> [What you are asked to do]: Give the entries again exactly, every one of them.

** begin Records for the exercise **

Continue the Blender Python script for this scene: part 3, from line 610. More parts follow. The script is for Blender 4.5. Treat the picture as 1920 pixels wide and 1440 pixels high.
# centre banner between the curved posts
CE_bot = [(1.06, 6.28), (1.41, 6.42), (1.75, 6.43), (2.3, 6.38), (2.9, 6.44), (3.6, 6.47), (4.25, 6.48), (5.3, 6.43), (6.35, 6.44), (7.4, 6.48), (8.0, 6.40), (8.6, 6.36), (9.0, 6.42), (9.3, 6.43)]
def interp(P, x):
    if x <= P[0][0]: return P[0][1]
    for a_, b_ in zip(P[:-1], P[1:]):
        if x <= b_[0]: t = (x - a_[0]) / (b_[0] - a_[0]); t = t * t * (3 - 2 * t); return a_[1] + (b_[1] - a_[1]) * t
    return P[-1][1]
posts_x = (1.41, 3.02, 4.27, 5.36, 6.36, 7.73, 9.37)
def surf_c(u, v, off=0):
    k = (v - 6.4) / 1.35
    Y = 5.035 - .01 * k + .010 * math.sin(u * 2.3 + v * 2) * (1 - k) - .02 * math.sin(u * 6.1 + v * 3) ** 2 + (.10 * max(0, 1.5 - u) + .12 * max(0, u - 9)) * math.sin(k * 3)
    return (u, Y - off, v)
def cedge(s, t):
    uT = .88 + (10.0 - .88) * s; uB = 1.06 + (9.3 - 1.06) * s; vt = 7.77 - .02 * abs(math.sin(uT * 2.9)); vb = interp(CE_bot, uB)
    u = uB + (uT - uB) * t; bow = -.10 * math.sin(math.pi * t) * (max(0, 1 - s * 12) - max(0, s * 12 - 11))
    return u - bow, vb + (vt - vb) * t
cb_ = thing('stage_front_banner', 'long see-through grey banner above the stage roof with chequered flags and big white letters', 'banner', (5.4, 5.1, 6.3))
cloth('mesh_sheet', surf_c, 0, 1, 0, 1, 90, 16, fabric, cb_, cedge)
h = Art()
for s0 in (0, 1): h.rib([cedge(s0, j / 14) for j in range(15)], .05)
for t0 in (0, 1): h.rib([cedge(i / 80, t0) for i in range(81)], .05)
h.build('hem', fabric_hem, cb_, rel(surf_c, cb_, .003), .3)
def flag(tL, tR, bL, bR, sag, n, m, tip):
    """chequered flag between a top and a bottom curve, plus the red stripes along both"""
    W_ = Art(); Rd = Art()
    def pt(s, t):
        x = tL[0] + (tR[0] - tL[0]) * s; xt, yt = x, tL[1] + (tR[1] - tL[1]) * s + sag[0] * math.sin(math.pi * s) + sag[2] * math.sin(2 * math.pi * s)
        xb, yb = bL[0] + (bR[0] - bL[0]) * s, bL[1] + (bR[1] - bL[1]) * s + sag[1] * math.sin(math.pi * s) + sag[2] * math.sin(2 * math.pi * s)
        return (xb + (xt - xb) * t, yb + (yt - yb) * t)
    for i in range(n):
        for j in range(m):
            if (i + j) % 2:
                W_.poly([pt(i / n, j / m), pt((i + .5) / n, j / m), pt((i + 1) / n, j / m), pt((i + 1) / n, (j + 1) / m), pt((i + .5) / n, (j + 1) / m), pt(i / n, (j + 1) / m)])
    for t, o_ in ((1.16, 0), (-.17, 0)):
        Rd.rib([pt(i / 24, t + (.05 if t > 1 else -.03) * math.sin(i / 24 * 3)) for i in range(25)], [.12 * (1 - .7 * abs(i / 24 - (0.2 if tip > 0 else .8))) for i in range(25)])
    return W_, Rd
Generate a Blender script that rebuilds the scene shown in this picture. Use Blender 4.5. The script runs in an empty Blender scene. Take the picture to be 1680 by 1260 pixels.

** end Records for the exercise **

> [Reply]:
Continue the Blender Python script for this scene: part 3, from line 610. More parts follow. The script is for Blender 4.5. Treat the picture as 1920 pixels wide and 1440 pixels high.
# centre banner between the curved posts
CE_bot = [(1.06, 6.28), (1.41, 6.42), (1.75, 6.43), (2.3, 6.38), (2.9, 6.44), (3.6, 6.47), (4.25, 6.48), (5.3, 6.43), (6.35, 6.44), (7.4, 6.48), (8.0, 6.40), (8.6, 6.36), (9.0, 6.42), (9.3, 6.43)]
def interp(P, x):
    if x <= P[0][0]: return P[0][1]
    for a_, b_ in zip(P[:-1], P[1:]):
        if x <= b_[0]: t = (x - a_[0]) / (b_[0] - a_[0]); t = t * t * (3 - 2 * t); return a_[1] + (b_[1] - a_[1]) * t
    return P[-1][1]
posts_x = (1.41, 3.02, 4.27, 5.36, 6.36, 7.73, 9.37)
def surf_c(u, v, off=0):
    k = (v - 6.4) / 1.35
    Y = 5.035 - .01 * k + .010 * math.sin(u * 2.3 + v * 2) * (1 - k) - .02 * math.sin(u * 6.1 + v * 3) ** 2 + (.10 * max(0, 1.5 - u) + .12 * max(0, u - 9)) * math.sin(k * 3)
    return (u, Y - off, v)
def cedge(s, t):
    uT = .88 + (10.0 - .88) * s; uB = 1.06 + (9.3 - 1.06) * s; vt = 7.77 - .02 * abs(math.sin(uT * 2.9)); vb = interp(CE_bot, uB)
    u = uB + (uT - uB) * t; bow = -.10 * math.sin(math.pi * t) * (max(0, 1 - s * 12) - max(0, s * 12 - 11))
    return u - bow, vb + (vt - vb) * t
cb_ = thing('stage_front_banner', 'long see-through grey banner above the stage roof with chequered flags and big white letters', 'banner', (5.4, 5.1, 6.3))
cloth('mesh_sheet', surf_c, 0, 1, 0, 1, 90, 16, fabric, cb_, cedge)
h = Art()
for s0 in (0, 1): h.rib([cedge(s0, j / 14) for j in range(15)], .05)
for t0 in (0, 1): h.rib([cedge(i / 80, t0) for i in range(81)], .05)
h.build('hem', fabric_hem, cb_, rel(surf_c, cb_, .003), .3)
def flag(tL, tR, bL, bR, sag, n, m, tip):
    """chequered flag between a top and a bottom curve, plus the red stripes along both"""
    W_ = Art(); Rd = Art()
    def pt(s, t):
        x = tL[0] + (tR[0] - tL[0]) * s; xt, yt = x, tL[1] + (tR[1] - tL[1]) * s + sag[0] * math.sin(math.pi * s) + sag[2] * math.sin(2 * math.pi * s)
        xb, yb = bL[0] + (bR[0] - bL[0]) * s, bL[1] + (bR[1] - bL[1]) * s + sag[1] * math.sin(math.pi * s) + sag[2] * math.sin(2 * math.pi * s)
        return (xb + (xt - xb) * t, yb + (yt - yb) * t)
    for i in range(n):
        for j in range(m):
            if (i + j) % 2:
                W_.poly([pt(i / n, j / m), pt((i + .5) / n, j / m), pt((i + 1) / n, j / m), pt((i + 1) / n, (j + 1) / m), pt((i + .5) / n, (j + 1) / m), pt(i / n, (j + 1) / m)])
    for t, o_ in ((1.16, 0), (-.17, 0)):
        Rd.rib([pt(i / 24, t + (.05 if t > 1 else -.03) * math.sin(i / 24 * 3)) for i in range(25)], [.12 * (1 - .7 * abs(i / 24 - (0.2 if tip > 0 else .8))) for i in range(25)])
    return W_, Rd
Generate a Blender script that rebuilds the scene shown in this picture. Use Blender 4.5. The script runs in an empty Blender scene. Take the picture to be 1680 by 1260 pixels.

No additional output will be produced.